→ What you need to do:
Exactly retype the opening line of the entries and every line after it, ending with the line that contains "R = math.radians". Skip all pictures.

→ Data supplied:

• • • •

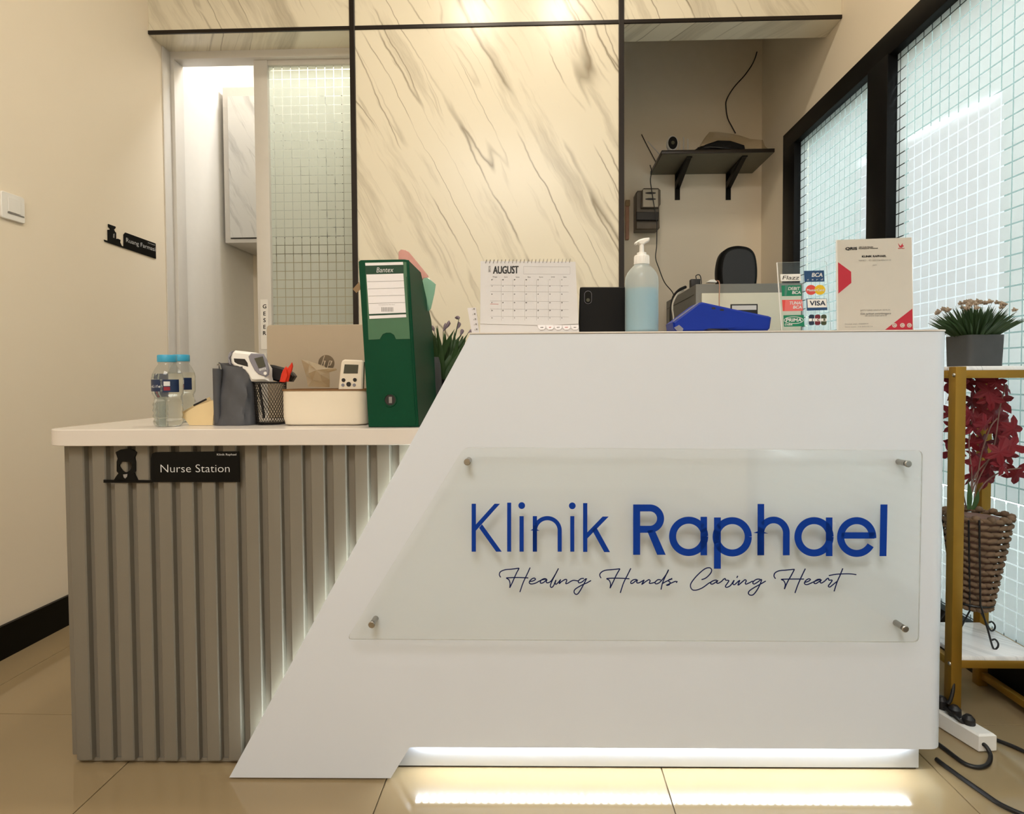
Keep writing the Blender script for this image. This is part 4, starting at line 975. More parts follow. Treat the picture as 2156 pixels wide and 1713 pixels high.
# clear ruler
ry = 0.10
rl = [atD(740+x/3.893, 480+y/3.893, ry) for x, y in ((950, 655), (1020, 650), (1050, 860), (990, 850))]
rt = thing('ruler', 'clear plastic ruler tilted at the left of the desk calendar', 'ruler', (rl[2].x-0.01, ry, ZU), D=True)
for i in (2, 3): rl[i].z = ZU+0.0004
part(MB().prism(rl, (0, 0.002, 0)), 'blade', M['paperl'], rt, smooth=0)
m = MB()
for k in range(6):
    f = 0.04+k*0.18; a = rl[1].lerp(rl[2], f); m.box((a.x-0.006, ry-0.0012, a.z-0.0022), (a.x-0.003, ry-0.0003, a.z+0.0008)); m.text(str(k+1), (a.x-0.0085, ry-0.0006, a.z-0.002), (1, 0, 0), (0, 0, 1), height=0.003)
part(m, 'scale_marks', M['inkg'], rt, smooth=0)

# desk calendar
cyd = 0.055
def ck(x, y): return (960+x/4.4917, 480+y/4.4917)
c0, c1_ = atD(*ck(228, 900), cyd), atD(*ck(1160, 900), cyd)
cl_ = thing('desk_calendar', 'white spiral desk calendar showing August on the upper counter', 'calendar', ((c0.x+c1_.x)/2, cyd+0.03, ZU), D=True)
ytop = cyd+0.030
def cpt(x, y):
    """point on the leaning page"""
    z0_, z1_ = ZU, atD(*ck(700, 310), ytop).z
    # intersect with the leaning plane
    f = 0.5
    for _ in range(6):
        p = atD(*ck(x, y), cyd+(ytop-cyd)*f); f = (p.z-z0_)/(z1_-z0_)
    return p
z1_ = atD(*ck(700, 310), ytop).z
def card_poly(pts, mb, t=0.0006, lift=0.0, mi=0):
    q = [cpt(*p)+Vector((0, -lift, 0)) for p in pts]
    for p in q: p.z = max(p.z, ZU+0.0004)
    mb.prism(q, (0, t, 0), mi=mi)
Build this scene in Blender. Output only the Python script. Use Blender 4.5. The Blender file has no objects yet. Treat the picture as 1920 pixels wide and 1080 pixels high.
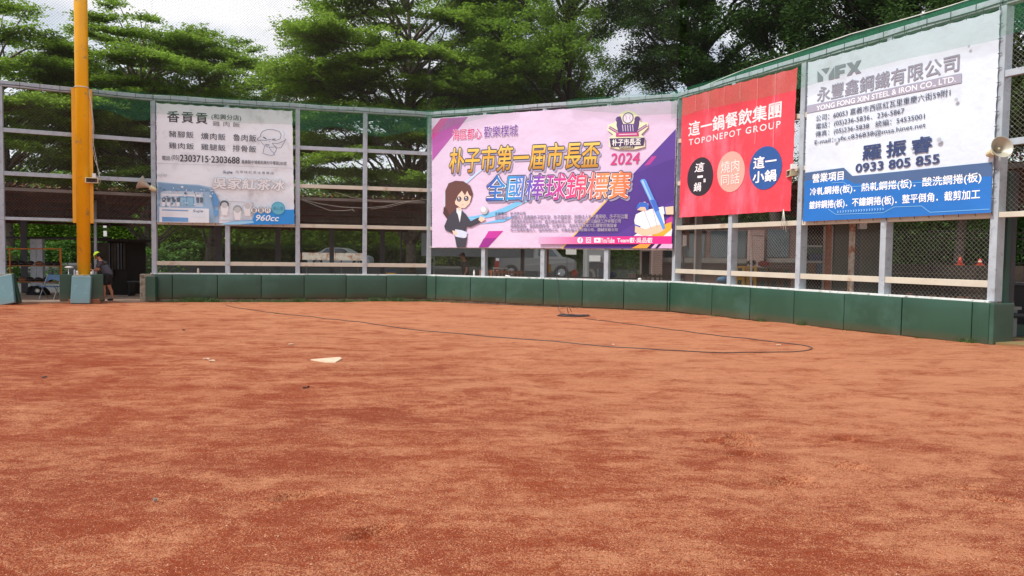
import bpy, bmesh, math, random
import numpy as np
from mathutils import Vector, Matrix
from mathutils.geometry import tessellate_polygon

random.seed(7)
RNG = np.random.default_rng(11)
SC = bpy.context.scene
COL = SC.collection
R = math.radians

# ------------------------------------------------------------------ camera
CAM_H = 1.65
F_PX, PITCH, ROLL = 1395.0, R(2.62), R(-0.778)
cp, sp, cr, sr = math.cos(PITCH), math.sin(PITCH), math.cos(ROLL), math.sin(ROLL)
r0, u0, fw = Vector((1, 0, 0)), Vector((0, sp, cp)), Vector((0, cp, -sp))
c_right = cr * r0 - sr * u0
c_up = sr * r0 + cr * u0
cam_data = bpy.data.cameras.new('camera')
cam = bpy.data.objects.new('camera', cam_data)
COL.objects.link(cam)
M = Matrix((c_right, c_up, -fw)).transposed().to_4x4()
M.translation = Vector((0, 0, CAM_H))
cam.matrix_world = M
cam_data.sensor_width = 36.0
cam_data.lens = F_PX / 1920 * 36.0
cam_data.clip_end = 1000
cam_data.clip_start = 0.05
SC.camera = cam
EYE = Vector((0, 0, CAM_H))

# ------------------------------------------------------------------ world, sun, exposure
SUN_EL, SUN_AZ = R(54), R(-116)        # azimuth measured from +Y towards +X
world = bpy.data.worlds.new('World')
SC.world = world
world.use_nodes = True
wn, wl = world.node_tree.nodes, world.node_tree.links
wn.clear()
w_out = wn.new('ShaderNodeOutputWorld')
w_bg = wn.new('ShaderNodeBackground')
w_bg.inputs['Strength'].default_value = 0.084
sky = wn.new('ShaderNodeTexSky')
sky.sky_type = 'NISHITA'
sky.sun_disc = False
sky.sun_elevation = SUN_EL
sky.sun_rotation = SUN_AZ
sky.air_density = 1.0
sky.dust_density = 2.5
w_tc = wn.new('ShaderNodeTexCoord')
w_map = wn.new('ShaderNodeMapping')
w_map.inputs['Scale'].default_value = (1, 1, 2.2)
w_map.inputs['Location'].default_value = (0.3, 0.1, 0.0)
w_n = wn.new('ShaderNodeTexNoise')
w_n.inputs['Scale'].default_value = 2.6
w_n.inputs['Detail'].default_value = 7
w_n.inputs['Roughness'].default_value = 0.55
w_r = wn.new('ShaderNodeValToRGB')
w_r.color_ramp.elements[0].position = 0.33
w_r.color_ramp.elements[0].color = (0.25, 0.25, 0.25, 1)
w_r.color_ramp.elements[1].position = 0.58
w_r.color_ramp.elements[1].color = (1, 1, 1, 1)
w_n2 = wn.new('ShaderNodeTexNoise')
w_n2.inputs['Scale'].default_value = 4.5
w_n2.inputs['Detail'].default_value = 5
w_r2 = wn.new('ShaderNodeValToRGB')
w_r2.color_ramp.elements[0].position = 0.3
w_r2.color_ramp.elements[0].color = (8.4, 9.2, 10.1, 1)
w_r2.color_ramp.elements[1].position = 0.65
w_r2.color_ramp.elements[1].color = (10.6, 10.4, 10.5, 1)
w_mix = wn.new('ShaderNodeMix')
w_mix.data_type = 'RGBA'
wl.new(w_tc.outputs['Generated'], w_map.inputs['Vector'])
wl.new(w_map.outputs[0], w_n.inputs['Vector'])
wl.new(w_map.outputs[0], w_n2.inputs['Vector'])
wl.new(w_n.outputs['Fac'], w_r.inputs[0])
wl.new(w_n2.outputs['Fac'], w_r2.inputs[0])
wl.new(w_r.outputs[0], w_mix.inputs[0])
wl.new(sky.outputs[0], w_mix.inputs[6])
wl.new(w_r2.outputs[0], w_mix.inputs[7])
wl.new(w_mix.outputs[2], w_bg.inputs['Color'])
wl.new(w_bg.outputs[0], w_out.inputs[0])

sun_d = bpy.data.lights.new('sun', 'SUN')
sun_d.energy = 3.3
sun_d.angle = R(12)
sun_d.color = (1.0, 0.965, 0.91)
sun = bpy.data.objects.new('sun', sun_d)
COL.objects.link(sun)
sun_dir = Vector((math.sin(SUN_AZ) * math.cos(SUN_EL), math.cos(SUN_AZ) * math.cos(SUN_EL), math.sin(SUN_EL)))
sun.rotation_euler = sun_dir.to_track_quat('Z', 'Y').to_euler()

SC.view_settings.view_transform = 'Standard'
SC.view_settings.look = 'None'
SC.view_settings.gamma = 1
SC.view_settings.use_curve_mapping = False
SC.view_settings.exposure = 0.42
SC.render.engine = 'CYCLES'
SC.cycles.max_bounces = 6
SC.cycles.transparent_max_bounces = 24

# ------------------------------------------------------------------ helpers
def ray(px, py):
    x, y = (px - 960) / F_PX, (540 - py) / F_PX
    return (x * c_right + y * c_up + fw).normalized()
def at(px, py, Y):
    d = ray(px, py); return EYE + d * (Y / d.y)
def gnd(px, py, z=0.0):
    d = ray(px, py); return EYE + d * ((z - CAM_H) / d.z)
def on_plane(px, py, P, n):
    d = ray(px, py); return EYE + d * ((P - EYE).dot(n) / d.dot(n))

def srgb(r, g, b):
    f = lambda c: (c / 255 / 12.92) if c / 255 <= 0.04045 else ((c / 255 + 0.055) / 1.055) ** 2.4
    return (f(r), f(g), f(b), 1)

MATS = {}
def mat(name, color, rough=0.6, metal=0.0, var=0.0, vscale=3.0, bump=0.0, bscale=40.0, spec=0.5, stain=None, stain_amt=0.0, stain_scale=2.0, trans=0.0, vstretch=(1, 1, 1), dust=None):
    """principled material; var = procedural colour variation, stain = second colour laid on by noise, bump = fine relief"""
    m = bpy.data.materials.new(name)
    m.use_nodes = True
    nt = m.node_tree; N = nt.nodes; Lk = nt.links
    b = N['Principled BSDF']
    b.inputs['Roughness'].default_value = rough
    b.inputs['Metallic'].default_value = metal
    b.inputs['Specular IOR Level'].default_value = spec
    tc = N.new('ShaderNodeTexCoord')
    mp = N.new('ShaderNodeMapping'); mp.inputs['Scale'].default_value = vstretch
    Lk.new(tc.outputs['Object'], mp.inputs[0])
    c = Vector(color[:3])
    n1 = N.new('ShaderNodeTexNoise'); n1.inputs['Scale'].default_value = vscale; n1.inputs['Detail'].default_value = 6
    Lk.new(mp.outputs[0], n1.inputs['Vector'])
    rp = N.new('ShaderNodeValToRGB')
    rp.color_ramp.elements[0].position = 0.3; rp.color_ramp.elements[0].color = (*(c * (1 - var)), 1)
    rp.color_ramp.elements[1].position = 0.7; rp.color_ramp.elements[1].color = (*[min(1, x) for x in c * (1 + var)], 1)
    Lk.new(n1.outputs['Fac'], rp.inputs[0])
    last = rp.outputs[0]
    if stain is not None:
        n2 = N.new('ShaderNodeTexNoise'); n2.inputs['Scale'].default_value = stain_scale; n2.inputs['Detail'].default_value = 8; n2.inputs['Roughness'].default_value = 0.65
        Lk.new(mp.outputs[0], n2.inputs['Vector'])
        r2 = N.new('ShaderNodeValToRGB')
        r2.color_ramp.elements[0].position = 0.62 - 0.25 * stain_amt; r2.color_ramp.elements[0].color = (0, 0, 0, 1)
        r2.color_ramp.elements[1].position = 0.74 - 0.2 * stain_amt; r2.color_ramp.elements[1].color = (1, 1, 1, 1)
        Lk.new(n2.outputs['Fac'], r2.inputs[0])
        mx = N.new('ShaderNodeMix'); mx.data_type = 'RGBA'
        Lk.new(r2.outputs[0], mx.inputs[0]); Lk.new(last, mx.inputs[6]); mx.inputs[7].default_value = stain
        last = mx.outputs[2]
    if dust is not None:   # clay splashed up the foot of the thing: (colour, height, amount)
        sz = N.new('ShaderNodeSeparateXYZ'); Lk.new(tc.outputs['Object'], sz.inputs[0])
        mr = N.new('ShaderNodeMapRange'); mr.inputs[1].default_value = dust[1]; mr.inputs[2].default_value = 0.0; mr.inputs[3].default_value = 0.0; mr.inputs[4].default_value = 1.0
        Lk.new(sz.outputs[2], mr.inputs[0])
        n4 = N.new('ShaderNodeTexNoise'); n4.inputs['Scale'].default_value = 9; n4.inputs['Detail'].default_value = 8; n4.inputs['Roughness'].default_value = 0.7
        Lk.new(tc.outputs['Object'], n4.inputs['Vector'])
        mu = N.new('ShaderNodeMath'); mu.operation = 'MULTIPLY'; Lk.new(mr.outputs[0], mu.inputs[0]); Lk.new(n4.outputs['Fac'], mu.inputs[1])
        m2 = N.new('ShaderNodeMath'); m2.operation = 'MULTIPLY'; m2.use_clamp = True; Lk.new(mu.outputs[0], m2.inputs[0]); m2.inputs[1].default_value = dust[2]
        md = N.new('ShaderNodeMix'); md.data_type = 'RGBA'; Lk.new(m2.outputs[0], md.inputs[0]); Lk.new(last, md.inputs[6]); md.inputs[7].default_value = dust[0]
        last = md.outputs[2]
    Lk.new(last, b.inputs['Base Color'])
    if bump > 0:
        n3 = N.new('ShaderNodeTexNoise'); n3.inputs['Scale'].default_value = bscale; n3.inputs['Detail'].default_value = 4
        Lk.new(tc.outputs['Object'], n3.inputs['Vector'])
        bp = N.new('ShaderNodeBump'); bp.inputs['Strength'].default_value = 1.0; bp.inputs['Distance'].default_value = bump
        Lk.new(n3.outputs['Fac'], bp.inputs['Height']); Lk.new(bp.outputs[0], b.inputs['Normal'])
    if trans > 0:
        out = N['Material Output']
        tr = N.new('ShaderNodeBsdfTransparent'); ms = N.new('ShaderNodeMixShader'); ms.inputs[0].default_value = trans
        Lk.new(b.outputs[0], ms.inputs[1]); Lk.new(tr.outputs[0], ms.inputs[2]); Lk.new(ms.outputs[0], out.inputs['Surface'])
    MATS[name] = m
    return m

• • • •

→ Exercise result:
Keep writing the Blender script for this image. This is part 4, starting at line 975. More parts follow. Treat the picture as 2156 pixels wide and 1713 pixels high.
# clear ruler
ry = 0.10
rl = [atD(740+x/3.893, 480+y/3.893, ry) for x, y in ((950, 655), (1020, 650), (1050, 860), (990, 850))]
rt = thing('ruler', 'clear plastic ruler tilted at the left of the desk calendar', 'ruler', (rl[2].x-0.01, ry, ZU), D=True)
for i in (2, 3): rl[i].z = ZU+0.0004
part(MB().prism(rl, (0, 0.002, 0)), 'blade', M['paperl'], rt, smooth=0)
m = MB()
for k in range(6):
    f = 0.04+k*0.18; a = rl[1].lerp(rl[2], f); m.box((a.x-0.006, ry-0.0012, a.z-0.0022), (a.x-0.003, ry-0.0003, a.z+0.0008)); m.text(str(k+1), (a.x-0.0085, ry-0.0006, a.z-0.002), (1, 0, 0), (0, 0, 1), height=0.003)
part(m, 'scale_marks', M['inkg'], rt, smooth=0)

# desk calendar
cyd = 0.055
def ck(x, y): return (960+x/4.4917, 480+y/4.4917)
c0, c1_ = atD(*ck(228, 900), cyd), atD(*ck(1160, 900), cyd)
cl_ = thing('desk_calendar', 'white spiral desk calendar showing August on the upper counter', 'calendar', ((c0.x+c1_.x)/2, cyd+0.03, ZU), D=True)
ytop = cyd+0.030
def cpt(x, y):
    """point on the leaning page"""
    z0_, z1_ = ZU, atD(*ck(700, 310), ytop).z
    # intersect with the leaning plane
    f = 0.5
    for _ in range(6):
        p = atD(*ck(x, y), cyd+(ytop-cyd)*f); f = (p.z-z0_)/(z1_-z0_)
    return p
z1_ = atD(*ck(700, 310), ytop).z
def card_poly(pts, mb, t=0.0006, lift=0.0, mi=0):
    q = [cpt(*p)+Vector((0, -lift, 0)) for p in pts]
    for p in q: p.z = max(p.z, ZU+0.0004)
    mb.prism(q, (0, t, 0), mi=mi)
Build this scene in Blender. Output only the Python script. Use Blender 4.5. The Blender file has no objects yet. Treat the picture as 1920 pixels wide and 1080 pixels high.
import bpy, bmesh, math, random
import numpy as np
from mathutils import Vector, Matrix
from mathutils.geometry import tessellate_polygon

random.seed(7)
RNG = np.random.default_rng(11)
SC = bpy.context.scene
COL = SC.collection
R = math.radians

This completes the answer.